Information supplied -
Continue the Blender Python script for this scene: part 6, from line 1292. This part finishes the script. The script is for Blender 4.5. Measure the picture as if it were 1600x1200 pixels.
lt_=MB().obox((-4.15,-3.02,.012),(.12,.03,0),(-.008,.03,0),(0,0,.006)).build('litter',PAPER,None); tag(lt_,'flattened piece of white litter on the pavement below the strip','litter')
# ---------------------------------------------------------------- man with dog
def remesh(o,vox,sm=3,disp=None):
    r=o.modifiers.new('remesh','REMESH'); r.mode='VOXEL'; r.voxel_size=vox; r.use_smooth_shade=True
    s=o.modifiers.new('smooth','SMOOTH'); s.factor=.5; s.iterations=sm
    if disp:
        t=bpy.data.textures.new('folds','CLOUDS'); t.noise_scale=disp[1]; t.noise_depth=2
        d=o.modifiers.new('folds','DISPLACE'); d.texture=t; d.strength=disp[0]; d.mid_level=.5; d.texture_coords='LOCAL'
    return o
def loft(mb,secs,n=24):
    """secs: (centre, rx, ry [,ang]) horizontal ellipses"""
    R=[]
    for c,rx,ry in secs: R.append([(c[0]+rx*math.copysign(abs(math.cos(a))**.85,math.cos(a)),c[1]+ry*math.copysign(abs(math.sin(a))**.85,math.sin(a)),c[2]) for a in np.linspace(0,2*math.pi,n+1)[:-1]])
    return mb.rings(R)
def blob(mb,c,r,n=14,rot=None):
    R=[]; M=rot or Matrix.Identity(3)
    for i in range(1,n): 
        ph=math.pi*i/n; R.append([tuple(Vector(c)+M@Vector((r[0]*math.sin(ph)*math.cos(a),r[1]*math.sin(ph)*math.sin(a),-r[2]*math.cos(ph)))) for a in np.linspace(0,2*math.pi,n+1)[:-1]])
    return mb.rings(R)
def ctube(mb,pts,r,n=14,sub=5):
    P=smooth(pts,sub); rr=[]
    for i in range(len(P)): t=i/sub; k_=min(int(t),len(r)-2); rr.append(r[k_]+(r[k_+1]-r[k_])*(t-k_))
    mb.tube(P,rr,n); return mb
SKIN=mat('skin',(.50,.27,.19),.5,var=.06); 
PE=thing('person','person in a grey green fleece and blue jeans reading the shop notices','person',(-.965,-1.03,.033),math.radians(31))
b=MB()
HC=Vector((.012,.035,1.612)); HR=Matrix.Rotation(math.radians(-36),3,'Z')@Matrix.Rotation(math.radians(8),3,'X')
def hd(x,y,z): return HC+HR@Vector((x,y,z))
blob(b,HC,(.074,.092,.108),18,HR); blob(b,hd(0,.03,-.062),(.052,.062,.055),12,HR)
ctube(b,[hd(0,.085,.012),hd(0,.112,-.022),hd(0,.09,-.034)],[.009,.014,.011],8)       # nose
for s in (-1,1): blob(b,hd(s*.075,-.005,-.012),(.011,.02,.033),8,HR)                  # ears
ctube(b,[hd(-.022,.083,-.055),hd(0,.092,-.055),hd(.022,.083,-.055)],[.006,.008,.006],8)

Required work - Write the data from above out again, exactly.

Final result -
Continue the Blender Python script for this scene: part 6, from line 1292. This part finishes the script. The script is for Blender 4.5. Measure the picture as if it were 1600x1200 pixels.
lt_=MB().obox((-4.15,-3.02,.012),(.12,.03,0),(-.008,.03,0),(0,0,.006)).build('litter',PAPER,None); tag(lt_,'flattened piece of white litter on the pavement below the strip','litter')
# ---------------------------------------------------------------- man with dog
def remesh(o,vox,sm=3,disp=None):
    r=o.modifiers.new('remesh','REMESH'); r.mode='VOXEL'; r.voxel_size=vox; r.use_smooth_shade=True
    s=o.modifiers.new('smooth','SMOOTH'); s.factor=.5; s.iterations=sm
    if disp:
        t=bpy.data.textures.new('folds','CLOUDS'); t.noise_scale=disp[1]; t.noise_depth=2
        d=o.modifiers.new('folds','DISPLACE'); d.texture=t; d.strength=disp[0]; d.mid_level=.5; d.texture_coords='LOCAL'
    return o
def loft(mb,secs,n=24):
    """secs: (centre, rx, ry [,ang]) horizontal ellipses"""
    R=[]
    for c,rx,ry in secs: R.append([(c[0]+rx*math.copysign(abs(math.cos(a))**.85,math.cos(a)),c[1]+ry*math.copysign(abs(math.sin(a))**.85,math.sin(a)),c[2]) for a in np.linspace(0,2*math.pi,n+1)[:-1]])
    return mb.rings(R)
def blob(mb,c,r,n=14,rot=None):
    R=[]; M=rot or Matrix.Identity(3)
    for i in range(1,n): 
        ph=math.pi*i/n; R.append([tuple(Vector(c)+M@Vector((r[0]*math.sin(ph)*math.cos(a),r[1]*math.sin(ph)*math.sin(a),-r[2]*math.cos(ph)))) for a in np.linspace(0,2*math.pi,n+1)[:-1]])
    return mb.rings(R)
def ctube(mb,pts,r,n=14,sub=5):
    P=smooth(pts,sub); rr=[]
    for i in range(len(P)): t=i/sub; k_=min(int(t),len(r)-2); rr.append(r[k_]+(r[k_+1]-r[k_])*(t-k_))
    mb.tube(P,rr,n); return mb
SKIN=mat('skin',(.50,.27,.19),.5,var=.06); 
PE=thing('person','person in a grey green fleece and blue jeans reading the shop notices','person',(-.965,-1.03,.033),math.radians(31))
b=MB()
HC=Vector((.012,.035,1.612)); HR=Matrix.Rotation(math.radians(-36),3,'Z')@Matrix.Rotation(math.radians(8),3,'X')
def hd(x,y,z): return HC+HR@Vector((x,y,z))
blob(b,HC,(.074,.092,.108),18,HR); blob(b,hd(0,.03,-.062),(.052,.062,.055),12,HR)
ctube(b,[hd(0,.085,.012),hd(0,.112,-.022),hd(0,.09,-.034)],[.009,.014,.011],8)       # nose
for s in (-1,1): blob(b,hd(s*.075,-.005,-.012),(.011,.02,.033),8,HR)                  # ears
ctube(b,[hd(-.022,.083,-.055),hd(0,.092,-.055),hd(.022,.083,-.055)],[.006,.008,.006],8)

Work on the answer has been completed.